→ PROVIDED DATA
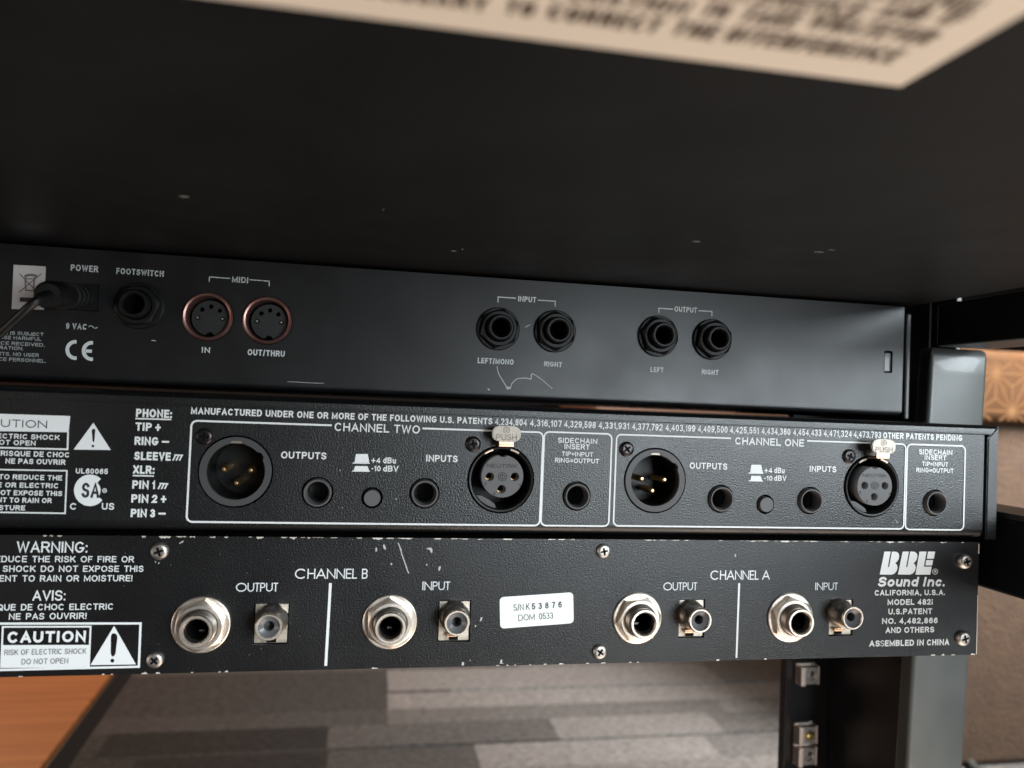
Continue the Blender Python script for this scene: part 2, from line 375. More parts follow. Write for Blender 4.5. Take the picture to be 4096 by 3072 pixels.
class Print:
    """collects flat print of one panel plane; each call of flush() makes one part"""
    def __init__(s, D, parent, lift=0.00012): s.D = D; s.y = D - lift; s.parent = parent
    def t(s, txt, x0, y0, x1, y1, cap, m='print', wt=.17, name='lettering', **k):
        a, b = xz(x0, y0, s.D), xz(x1, y1, s.D)
        xm, ym = (x0 + x1) / 2, (y0 + y1) / 2
        hh = xz(xm, ym - cap, s.D)[1] - xz(xm, ym, s.D)[1]
        zb = (a[1] + b[1]) / 2
        bm = B(); text(bm, txt, b[0] - a[0], hh, lambda u, v, l: (a[0] + u, s.y - l, zb + v), wt=wt, **k)
        return obj(name, bm, M[m], s.parent)
    def line(s, pts, wpx, m='print', name='printed_line', closed=False, ext=False, bm=None, lift=0):
        q = [xz(x, y, s.D) for x, y in pts]
        t = wpx * s.D / FPX
        own = bm is None; bm = bm or B()
        ribbon(bm, q, t, s.y - lift, closed, ext)
        return obj(name, bm, M[m], s.parent) if own else bm
    def poly(s, pts, m='print', name='printed_block', holes=(), lift=0.0, bm=None):
        q = [xz(x, y, s.D) for x, y in pts]
        own = bm is None; bm = bm or B()
        if holes:
            holed(bm, q, [[xz(x, y, s.D) for x, y in h] for h in holes], s.y - lift - 0.00002, s.y - lift + 0.00002)
        else:
            bm.faces.new([bm.verts.new((x, s.y - lift, z)) for x, z in q])
        return obj(name, bm, M[m], s.parent) if own else bm
def pcirc(cx, cy, r, n=24, a0=0, a1=360): return [(x, y) for x, y in circ(cx, cy, r, n, a0, a1)]

# ================================================================== THE SETTING
floor = obj('floor', box(B(), -4, 4, -2.5, 4, -0.02, 0.0), M['backing']); tag(floor, kind='structure')
WARM = (1.0, 0.93, 0.88)
def tile(x0, x1, y0, y1, tone, tint=(1, .97, .94)):
    bm = box(B(), x0 + .0001, x1 - .0001, y0 + .0001, y1 - .0001, 0.0005, 0.0078 + random.uniform(0, .0001))
    return obj('carpet_plank', bm, carpet(tone, tint), floor)
D_, Lg, Md = .075, .30, .19
rows = [
 (1.417, 1.60, [(-2.0, -.42, .10), (-.42, .30, .15), (.30, 1.1, .22), (1.1, 2.2, .16)]),
 (1.318, 1.417, [(-2.0, -.35, .10), (-.35, .0535, .10), (.0535, .66, .30), (.66, 1.3, .20), (1.3, 2.4, .26)]),
 (1.240, 1.308, [(-2.0, -.62, .08), (-.62, .0515, .10), (.0515, .78, .30), (.78, 1.6, .22)]),
 (1.1855, 1.240, [(-2.0, -.40, .09), (-.40, .05, .12), (.05, .60, .17), (.60, .95, .22), (.95, 2.2, .2)]),
 (1.112, 1.1855, [(-2.0, -.34, .09), (-.34, -.037, .055), (-.037, .30, .15), (.30, .565, .25), (.565, 1.3, .15)]),
 (1.030, 1.103, [(-2.0, -.28, .08), (-.28, -.034, .055), (-.034, .17, .12), (.17, .52, .27), (.52, .70, .17), (.70, 1.6, .12)]),
 (.90, 1.030, [(-2.0, -.45, .09), (-.45, .10, .13), (.10, .62, .22), (.62, 1.4, .15)]),
 (.74, .90, [(-2.0, -.2, .14), (-.2, .5, .19), (.5, 1.6, .15)]),
 (.50, .74, [(-2.0, -.6, .16), (-.6, .3, .12), (.3, 1.6, .2)]),
 (.20, .50, [(-1.6, .1, .12), (.1, 1.6, .18)]),
 (1.60, 1.85, [(-2.0, .1, .13), (.1, 1.1, .2), (1.1, 2.4, .14)]),
 (1.85, 2.2, [(-2.0, .6, .16), (.6, 2.4, .18)]),
]
for y0, y1, cs in rows:
    for x0, x1, t in cs:
        tile(x0, x1, y0, y1, .145 + (t - .16) * .8 if x1 > .3 else t * .75, (1, .93, .93) if t < .05 else (1, .93, .86))  # left planks get lower tones to stand in for weaker light there
tile(-2.0, .16, 1.308, 1.318, .075, (1, .93, .86)); tile(-2.0, .045, 1.103, 1.112, .06, (1, .93, .86)); tile(.80, 1.7, 1.103, 1.112, .14, (1, .93, .86)); tile(.74, 1.6, 1.308, 1.318, .17, (1, .93, .86))
wall = obj('wall', box(B(), -3, 4, 2.6, 2.7, 0.0, 2.4), M['wall']); tag(wall, kind='structure')

# ================================================================== THINGS FURTHER BACK
# wooden table at the lower left
tb = thing('wooden_table', (-0.9, 1.0, 0.0), 'orange brown wooden table with plain top, lower left behind the rack', 'table')
ztop = 0.20
e0 = atz(452, 2700, ztop); e1 = atz(172, 3072, ztop)
dx = (e1[0] - e0[0]) / (e1[1] - e0[1])
far, near = 1.05, 0.42
xf = e0[0] + dx * (far - e0[1]); xn = e0[0] + dx * (near - e0[1])
bm = B()
pts = [(xn - .9, near), (xn, near), (xf, far), (xf - .9, far)]
a = [bm.verts.new((x, y, ztop)) for x, y in pts]; b = [bm.verts.new((x, y, ztop - .028)) for x, y in pts]
bm.faces.new(a); bm.faces.new(b[::-1])
for i in range(4): bm.faces.new((a[i], b[i], b[(i + 1) % 4], a[(i + 1) % 4]))
bmesh.ops.recalc_face_normals(bm, faces=bm.faces)
bmesh.ops.bevel(bm, geom=bm.edges[:], offset=.003, segments=2, affect='EDGES')
tt = obj('table_top', bm, M['wood'], tb)
nv = Vector((1, -dx, 0)).normalized() * .0022
bm = B(); q = [(xn, near + .001), (xf, far - .001)]
vs = [bm.verts.new((x + o_.x, y + o_.y, z)) for o_ in (Vector((0.0002, 0, 0)), nv) for z in (ztop - .0275, ztop - .0012) for x, y in q]
for f in ((0, 1, 3, 2), (4, 6, 7, 5), (0, 4, 5, 1), (2, 3, 7, 6), (0, 2, 6, 4), (1, 5, 7, 3)): bm.faces.new([vs[i] for i in f])
bmesh.ops.recalc_face_normals(bm, faces=bm.faces)
obj('side_shade_strip', bm, M['edge'], tt)  # strip added over the table's side face to darken it like shade
for x, y in ((xn - .85, near + .05), (xn - .08, near + .05), (xf - .85, far - .06), (xf - .12, far - .06)):
    obj('leg', box(B(), x - .02, x + .02, y - .02, y + .02, 0.008, ztop - .028, .003), M['wood'], tb)

cab = thing('brown_cabinet', (1.2, 2.1, .0075), 'brown cabinet far behind, glimpsed through the slit between the upper two rack units', 'cabinet')
obj('carcass', box(B(), .58, 2.0, 1.95, 2.30, .03, .62, .004), M['cabinet'], cab)
obj('plinth', box(B(), .60, 1.98, 1.97, 2.28, .008, .0299), M['rack_black'], cab)
for x0, x1 in ((.585, 1.288), (1.292, 1.995)):
    dr = obj('door', box(B(), x0, x1, 1.930, 1.9495, .035, .615, .003), M['cabinet'], cab)
    kx = x1 - .04 if x0 < 1 else x0 + .04
    obj('handle', box(B(), kx - .005, kx + .005, 1.912, 1.9298, .30, .40, .003), M['screw'], dr)
# brown fabric ottoman and patterned cushion, right
ot = thing('brown_ottoman', (1.3, 1.1, 0.008), 'brown fabric ottoman at the right edge beneath the star patterned cushion', 'ottoman')
obj('seat', box(B(), .80, 1.75, .965, 1.2, .009, .4985, .010, 3), M['brown'], ot, smooth=True, angle=60)
cu = thing('patterned_cushion', (1.25, 1.1, .4985), 'orange brown cushion with star line pattern lying on the brown ottoman', 'cushion')
obj('cover', box(B(), .82, 1.62, 0.950, 1.19, .4995, .606, .016, 4), M['cushion'], cu, smooth=True, angle=60)
bm = B(); Dc = 0.9498
s1 = xz(3985, 1492, Dc); s2 = xz(4048, 1646, Dc)
wd, ht = 2 * (s2[0] - s1[0]) * 1.0, s1[1] - s2[1]
seen = set()
zlo, zhi, xlo, xhi = .503, .590, .836, 1.60
def clipseg(p, q):
    n = 12; run = []
    for k in range(n + 1):
        x = p[0] + (q[0] - p[0]) * k / n; z = p[1] + (q[1] - p[1]) * k / n
        if xlo < x < xhi and zlo < z < zhi: run.append((x, z))
    if len(run) > 1: ribbon(bm, [run[0], run[-1]], .0022, Dc, ext=False)
for j in range(-2, 4):
    for i in range(-6, 16):
        c = (s2[0] + i * wd + (wd / 2 if j % 2 else 0), s2[1] + j * ht)
        r = (c[0] + wd, c[1]); u = (c[0] + wd / 2, c[1] + ht); d = (c[0] + wd / 2, c[1] - ht)
        for q in (r, u, d): clipseg(c, q)
        for tri in ((c, r, u), (c, r, d)):
            g = (sum(p[0] for p in tri) / 3, sum(p[1] for p in tri) / 3)
            for p in tri: clipseg(p, g)
obj('star_pattern', bm, M['pattern'], cu)['kind'] = 'stuff'
# grey cable on the carpet
bm = tube(B(), spline_pts([atz(3700, 3000, .014), atz(3860, 3040, .014), atz(3900, 3072, .014), atz(3990, 3110, .014), atz(4200, 3140, .014), atz(4500, 3100, .014)], 6), .006, 8)
cb = obj('floor_cable', bm, M['rack_grey'], smooth=True, origin=(.9, .97, .008)); tag(cb, 'grey cable on the carpet in front of the brown ottoman, bottom right', 'cable')

# ================================================================== THE RACK STAND
rk = thing('equipment_rack', (.03, .37, 0.008), 'black and grey metal equipment rack holding the three audio units', 'rack')
def post(xs, mirror=False):
    bm = B(); ztop_, zbot = Z0 + .0335, .0085
    x0, x1 = xs
    def yy(z): return .3072 + (Z0 + .0335 - z) * .047
    prof = rrect(x0, x1, 0, .009, .0020, 3)
    rings = []
    zs = [zbot, .30, ztop_ - .012, ztop_ - .004, ztop_ - .001, ztop_]
    ins = [0, 0, 0, .0002, .0010, .0022]
    for z, s in zip(zs, ins):
        rings.append([bm.verts.new((min(max(x, x0 + s), x1 - s), yy(z) + min(max(y, s), .009), z)) for x, y in prof])
    for A, C in zip(rings, rings[1:]):
        n = len(A)
        for k in range(n): bm.faces.new((A[k], A[(k + 1) % n], C[(k + 1) % n], C[k]))
    bm.faces.new(rings[-1]); bm.faces.new(rings[0][::-1])
    bmesh.ops.recalc_face_normals(bm, faces=bm.faces)
    return obj('post', bm, M['rack_grey'], rk, smooth=True, angle=50)
post((.2505, .2805)); post((-.220, -.192))
def rails(x0, x1):
    obj('side_rail', box(B(), x0, x1, -.12, .3045, Z0 + .0335, Z0 + .0527, .0012), M['rack_black'], rk)
    obj('side_rail', box(B(), x0, x1, -.12, .3072, Z0 - .0675, Z0 - .038, .0012), M['rack_black'], rk)
rails(.2502, .2765); rails(-.218, -.1922)
obj('rail_top_strip', box(B(), .2515, .2755, -.10, .300, Z0 - .0378, Z0 - .0355), M['rack_grey'], rk)  # grey strip along the lower black rail's top face
for x0, x1, xi in ((.2875, .2905, 1), (-.2325, -.2295, -1)):
    obj('side_panel', box(B(), x0, x1, .336, .4335, .0085, Z0 + .15, .0005), M['rack_black'], rk)
obj('side_panel_ridge', box(B(), .2855, .2873, .352, .354, .02, Z0 + .14, .0004), M['rack_black'], rk)
zn = [Z0 - .1577, Z0 - .1935, Z0 - .2062]
outer = [(.2572, .0085), (.2905, .0085), (.2905, Z0 + .15), (.2572, Z0 + .15)]
holes = []
zc = Z0 + .09
k = 0
zz = Z0 - .1577
hs = []
for u in range(-5, 7):
    for o_ in (0, .01588, .03175):
        hs.append(Z0 - .2379 + u * .04445 + o_)
holes = [rrect(.2660, .2755, z - .00475, z + .00475, .0003, 1) for z in zn + [Z0 - .098, Z0 - .02, Z0 + .03]]
obj('front_rail', holed(B(), outer, holes, .4338, .4358), M['rack_black'], rk)
obj('front_rail_lip', box(B(), .2556, .2570, .4290, .4358, .0085, Z0 + .15, .0004), M['rack_black'], rk)
obj('front_rail', box(B(), -.2295, -.1980, .4338, .4358, .0085, Z0 + .15), M['rack_black'], rk)
def cage_nut(x, z, inner, first):
    bm = B(); y1 = .4334
    box(bm, x - .0064, x + .0064, y1 - .0012, y1, z - .0062, z + .0062, .0003)
    box(bm, x - .0066, x - .0034, y1 - .0078, y1 - .0012, z - .0058, z + .0056, .0006)
    box(bm, x + .0054, x + .0064, y1 - .0060, y1 - .0012, z - .0055, z + .0055, .0002)
    box(bm, x - .0085, x + .001, y1 - .0052, y1 - .0030, z + .0060, z + .0072, .0003)
    o = obj('cage_nut', bm, M['zinc'], rk)
    bm = B(); sq = rrect(x - .0032, x + .0052, z - .0050, z + .0050, .0006, 2)
    holed(bm, sq, [circ(x + .001, z, .0030, 20)], y1 - .0062, y1 - .0014)
    obj('square_nut', bm, M['screw'], o)
    if inner:
        obj('screw_tip', revolve(B(), [(0, y1 - .0085), (.0018, y1 - .0085), (.0027, y1 - .0075), (.0027, y1 - .001)], x + .001, z, 16), M['brassnut'], o, smooth=True)
for i, z in enumerate(zn): cage_nut(.2705, z, i == 1, i == 0)
for z in (Z0 - .098, Z0 - .02, Z0 + .03): cage_nut(.2705, z, True, False)
for x in (.2645, -.206):
    obj('foot_plate', box(B(), x - .02, x + .02, .30, .45, .0080, .0084 + .004, .001), M['rack_black'], rk)
obj('cross_bar', box(B(), -.2295, .2872, .440, .452, .05, .075, .001), M['rack_black'], rk)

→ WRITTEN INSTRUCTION
Search the data above for lines holding "part" and copy each of them.

→ RESPONSE FOR THIS EXERCISE
Continue the Blender Python script for this scene: part 2, from line 375. More parts follow. Write for Blender 4.5. Take the picture to be 4096 by 3072 pixels.
    """collects flat print of one panel plane; each call of flush() makes one part"""